VR-Guided Remote Control for a Mobile Sensor Gimbal
A teleoperated pitch-yaw sensor gimbal for mobile robots, combining mechanical design, embedded real-time control, VR interaction, and onboard multi-sensor SLAM support for intuitive viewpoint control.
Overview
A teleoperated pitch-yaw sensor gimbal for mobile robots, combining mechanical design, embedded real-time control, VR interaction, and onboard multi-sensor SLAM support for intuitive viewpoint control.
Details
A Viewpoint Interface for Mobile Robots
This project built a teleoperated sensor gimbal for mobile robotic platforms. The goal was to make viewpoint control more natural than keyboard or joystick commands: an operator wearing a VR headset can control the pitch-yaw gimbal direction, while the robot carries the sensing payload for inspection, data collection, and SLAM-oriented experiments.
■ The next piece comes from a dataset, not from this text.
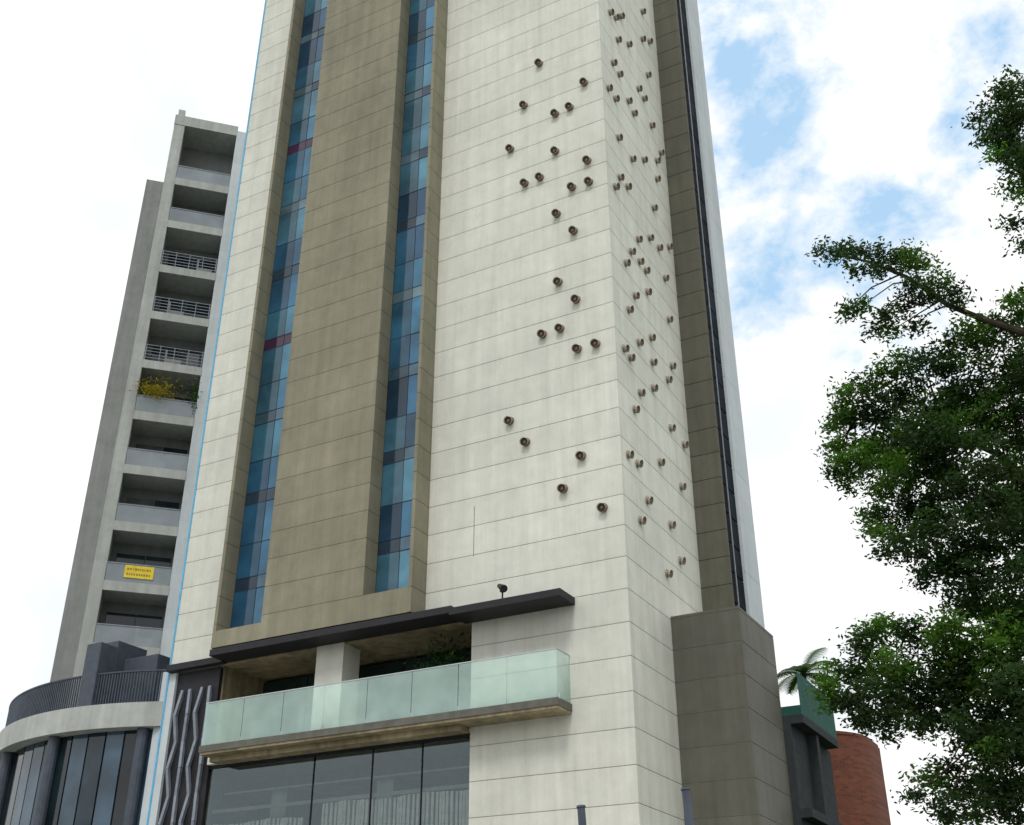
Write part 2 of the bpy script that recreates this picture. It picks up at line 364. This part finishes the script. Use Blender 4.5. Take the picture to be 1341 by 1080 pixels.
g.done('curved_glazing',M_pane,Pd,tint=True)
b=B()
for i in range(0,n,5):
    t=a0+(a1-a0)*i/n
    b.tube((c0[0]+8.45*math.cos(t),c0[1]+8.45*math.sin(t),0),(c0[0]+8.45*math.cos(t),c0[1]+8.45*math.sin(t),10.45),.2,.2,12)
b.done('columns',M_slat,Pd)
b=B();ring(b,7.9,8.2,0,10.44,a0,a1,40);b.done('inner_core',M_dark,Pd)
b=B();t=a0
while t<a1:
    x,y=c0[0]+8.6*math.cos(t),c0[1]+8.6*math.sin(t);b.tube((x,y,11.26),(x,y,12.35),.03,.03,4);t+=.0125
ring(b,8.56,8.64,12.35,12.4,a0,a1,60)
b.done('slat_railing',M_slat,Pd)
b=B();b.box(-31.9,-31.2,27.25,28.0,11.27,13.5);b.box(-31.2,-29.6,28.4,29.6,11.27,13.15);b.box(-32.6,-31.2,28.0,29.4,11.27,13.75);b.done('roof_stair_wall',M_slat,Pd,bevel=.02)
# ---------------------------------------------------------------- BRICK BUILDING
Bk=empty('brick_building');b=B();pts=[]
cx,cy,R=-16.0,62,3.3
for i in range(13):
    t=math.radians(-90+90*i/12);pts.append((cx+R*math.cos(t),cy+R*math.sin(t)))
pts+=[(cx+R,cy+2),(-24,cy+2),(-24,cy-R)]
b.prism(pts,0,14.8);b.done('walls',M_brick,Bk)
b=B();b.prism([(x*1.003,y*1.003-.3) for x,y in pts],14.8,14.95);b.done('coping',M_brick,Bk)
# ---------------------------------------------------------------- POSTS
for x,y,z in ((-5.15,10.85,3.56),(-4.18,11.25,3.71)):
    e=empty('metal_post',(0,0,0));b=B();b.tube((x+.2,y,.12),(x,y,z),.05,.04,12);b.tube((x,y,z),(x-.002,y,z+.02),.05,.045,12);b.tube((x+.2,y,0.12),(x+.2,y,.14),.12,.12,12);b.done('shaft',M_slat,e)
# ---------------------------------------------------------------- TREE
LIMBS='7,208,132 4,209,149 4,210,163 3,211,178 3,212,188;8,214,126 -3,215,136 -10,216,142 -16,217,148 -23,218,158 -30,219,165 -37,220,170;2,220,78 -4,221,98 -12,222,114 -22,223,123 -32,224,129 -41,225,131;-3,220,37 -12,221,48 -21,222,59 -30,223,67 -39,224,73 -48,225,74'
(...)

The system was developed at HITSZ nROS-Lab between October 2022 and September 2023. My work covered the mechanical model, embedded control, human-computer interaction framework, VR application, and integration with a multi-sensor SLAM platform.
Gimbal Hardware and Embedded Control
The gimbal was designed as a two-axis module for mobile robots. The mechanical layout provides pitch-yaw actuation while keeping the sensor payload compact enough for robot mounting. The CAD model includes the sensor mounting plate, actuation structure, and supporting frame for the rotating module.
On the control side, the system required real-time embedded actuation rather than offline visualization. The embedded controller receives operator commands, drives the gimbal axes, and keeps the sensor viewpoint synchronized with the intended teleoperation input.
VR Interaction and SLAM Platform Use
The interaction layer maps VR headset motion to the mobile gimbal viewpoint. This gives the operator a more direct way to inspect the environment and steer the sensing direction, especially when the robot itself is operating remotely.
The gimbal was also used as part of a multi-sensor SLAM platform. In that setting, the controllable viewpoint is not only an operator interface, but also a way to support data acquisition and sensor placement during robotic navigation experiments.